**To be done**
Count how many lines in the material below hold the word "scene"; the reply is that number alone.

-- Start --

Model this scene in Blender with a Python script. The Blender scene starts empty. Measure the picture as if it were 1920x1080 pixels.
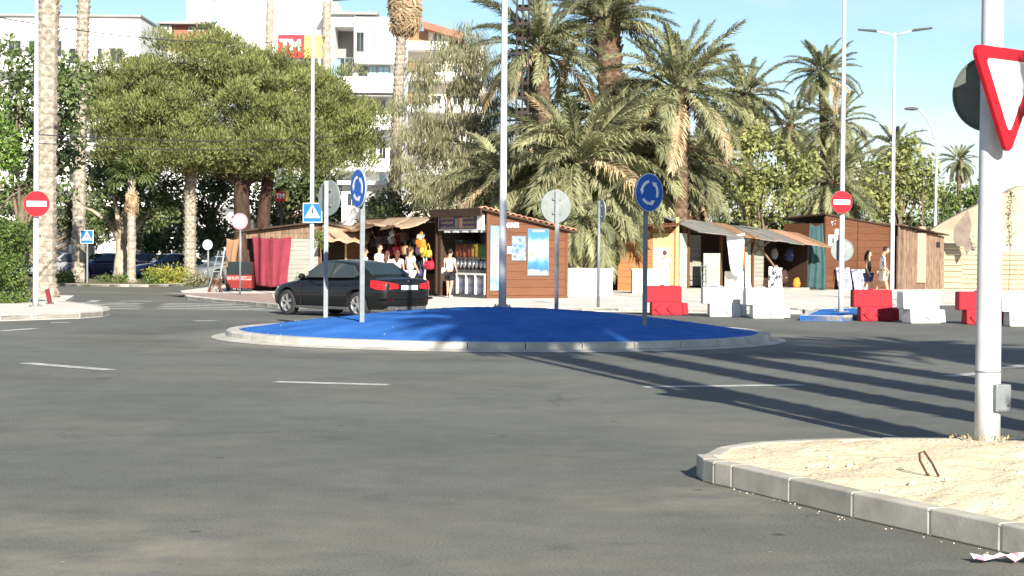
import bpy, bmesh, math, random
import numpy as np
from mathutils import Vector, Matrix, Euler

S = bpy.context.scene
C = S.collection
PI = math.pi
R = math.radians
random.seed(7)
rng = np.random.default_rng(7)

# ------------------------------------------------------------------ camera
FPX = 3500.0
CAM_H = 1.65
PITCH = math.atan(68 / FPX)
ROLL = R(0.45)
_F = Vector((0, math.cos(PITCH), -math.sin(PITCH)))
_U0 = Vector((0, math.sin(PITCH), math.cos(PITCH)))
_X = Vector((1, 0, 0))
_R = math.cos(ROLL) * _X + math.sin(ROLL) * _U0
_U = -math.sin(ROLL) * _X + math.cos(ROLL) * _U0
CAM = Vector((0, 0, CAM_H))
cam_data = bpy.data.cameras.new('camera')
cam_data.sensor_width = 36.0
cam_data.lens = FPX / 1920 * 36.0
cam_data.clip_start = 0.1
cam_data.clip_end = 6000
cam = bpy.data.objects.new('camera', cam_data)
C.objects.link(cam)
cam.matrix_world = Matrix(((_R.x, _U.x, -_F.x, CAM.x), (_R.y, _U.y, -_F.y, CAM.y), (_R.z, _U.z, -_F.z, CAM.z), (0, 0, 0, 1)))
S.camera = cam

# ------------------------------------------------------------------ world, sun, exposure
SUN_EL = R(23.5)
SUN_TO = Vector((0.26, -1.0, 0)).normalized() * math.cos(SUN_EL) + Vector((0, 0, math.sin(SUN_EL)))
world = bpy.data.worlds.new('World')
S.world = world
world.use_nodes = True
wn, wl = world.node_tree.nodes, world.node_tree.links
wn.clear()
w_out = wn.new('ShaderNodeOutputWorld')
w_bg = wn.new('ShaderNodeBackground')
w_sky = wn.new('ShaderNodeTexSky')
w_sky.sky_type = 'NISHITA'
w_sky.sun_disc = False
w_sky.sun_elevation = SUN_EL
w_sky.sun_rotation = math.atan2(SUN_TO.x, SUN_TO.y)
w_sky.altitude = 0.0
w_sky.air_density = 1.0
w_sky.dust_density = 0.2
w_sky.ozone_density = 3.5
w_tc = wn.new('ShaderNodeTexCoord')
w_map = wn.new('ShaderNodeMapping')
w_map.inputs['Scale'].default_value = (1.0, 1.0, 3.2)
w_map.inputs['Location'].default_value = (0.35, 0.1, 0.12)
w_noise = wn.new('ShaderNodeTexNoise')
w_noise.inputs['Scale'].default_value = 3.4
w_noise.inputs['Detail'].default_value = 7
w_noise.inputs['Roughness'].default_value = 0.55
w_ramp = wn.new('ShaderNodeValToRGB')
w_ramp.color_ramp.elements[0].position = 0.50
w_ramp.color_ramp.elements[0].color = (0, 0, 0, 1)
w_ramp.color_ramp.elements[1].position = 0.72
w_ramp.color_ramp.elements[1].color = (0.9, 0.9, 0.9, 1)
w_mix = wn.new('ShaderNodeMix')
w_mix.data_type = 'RGBA'
w_mix.inputs['B'].default_value = (7.2, 7.4, 7.6, 1)
wl.new(w_tc.outputs['Generated'], w_map.inputs['Vector'])
wl.new(w_map.outputs['Vector'], w_noise.inputs['Vector'])
wl.new(w_noise.outputs['Fac'], w_ramp.inputs['Fac'])
w_sep = wn.new('ShaderNodeSeparateXYZ')
wl.new(w_tc.outputs['Generated'], w_sep.inputs[0])
w_haze = wn.new('ShaderNodeMapRange'); w_haze.interpolation_type = 'SMOOTHSTEP'
w_haze.inputs['From Min'].default_value = 0.02; w_haze.inputs['From Max'].default_value = 0.085
w_haze.inputs['To Min'].default_value = 0.7; w_haze.inputs['To Max'].default_value = 0.0
wl.new(w_sep.outputs['Z'], w_haze.inputs['Value'])
w_max = wn.new('ShaderNodeMath'); w_max.operation = 'MAXIMUM'
wl.new(w_ramp.outputs['Color'], w_max.inputs[0]); wl.new(w_haze.outputs['Result'], w_max.inputs[1])
wl.new(w_max.outputs[0], w_mix.inputs['Factor'])
wl.new(w_sky.outputs['Color'], w_mix.inputs['A'])
wl.new(w_mix.outputs['Result'], w_bg.inputs['Color'])
w_bg.inputs['Strength'].default_value = 0.064
wl.new(w_bg.outputs['Background'], w_out.inputs['Surface'])

sun_data = bpy.data.lights.new('sun', 'SUN')
sun_data.energy = 5.0
sun_data.angle = R(0.5)
sun_data.color = (1.0, 0.93, 0.82)
sun = bpy.data.objects.new('sun', sun_data)
C.objects.link(sun)
sun.rotation_euler = SUN_TO.to_track_quat('Z', 'Y').to_euler()

S.view_settings.view_transform = 'Standard'
S.view_settings.look = 'None'
S.view_settings.exposure = 1.22
S.view_settings.gamma = 1.0
S.view_settings.use_curve_mapping = False
S.cycles.max_bounces = 6
S.cycles.diffuse_bounces = 3
S.cycles.transparent_max_bounces = 12

# ------------------------------------------------------------------ measuring helpers
def ray(px, py):
    return _F * FPX + _R * (px - 960) + _U * (540 - py)
def at(px, py, Y):
    d = ray(px, py)
    return CAM + d * (Y / d.y)
def gnd(px, py, z=0.0):
    d = ray(px, py)
    return CAM + d * ((z - CAM_H) / d.z)
def wx(px, Y, py=472):
    return at(px, py, Y).x
def wz(py, px, Y):
    return at(px, py, Y).z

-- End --

**Reply to the exercise**
2